Politics also shaped the story. Caribbean New Yorkers became voters, organizers, business owners, union workers, activists, and elected officials. Haitian, Guyanese, Jamaican, Trinidadian, Bajan, Panamanian, and other Caribbean communities built influence through churches, community groups, ethnic media, cultural organizations, and local campaigns. At the same time, Caribbean communities had to fight for housing, respect, safety, immigrant rights, and recognition.
There were also tensions. Caribbean immigrants sometimes had to navigate their relationship with African American communities, Latino communities, white landlords, city agencies, and police. Some Caribbean families emphasized discipline, education, and work as survival tools. Some children felt pressure to succeed while also dealing with racism, poverty, street violence, and identity struggles. These tensions became part of the Brooklyn story too.
By the 2000s and 2010s, Little Caribbean faced a new struggle: gentrification. Rising rents, changing businesses, new development, and displacement threatened the Caribbean character of Flatbush and East Flatbush. Longtime residents saw familiar stores disappear and neighborhoods become more expensive. Little Caribbean’s official cultural recognition helped bring attention to the importance of preserving Caribbean identity, business, and history in Brooklyn.
Today, Little Caribbean is not frozen in the past. It is still evolving. It includes immigrants, first-generation children, Brooklyn-born Caribbean Americans, Black Americans, Latinos, Africans, artists, DJs, chefs, business owners, students, elders, and young people creating new culture every day. It is Caribbean food and Brooklyn fashion. It is church on Sunday and dancehall on Saturday. It is roti, patties, jerk chicken, doubles, kompa, soca, drill, R&B, and old-school East Coast rap all living on the same blocks.
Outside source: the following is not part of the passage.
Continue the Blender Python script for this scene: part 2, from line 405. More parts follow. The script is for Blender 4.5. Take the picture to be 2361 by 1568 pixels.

That is what makes Little Caribbean Brooklyn powerful. It is not only a place where Caribbean people moved. It is a place where Caribbean culture became part of New York culture — and where New York culture reshaped Caribbean identity in return.
Lil Carib exists to honor that fusion: the migration, the work, the struggle, the music, the style, the food, the family, the street culture, and the pride that turned Brooklyn into one of the strongest Caribbean cultural centers outside the islands.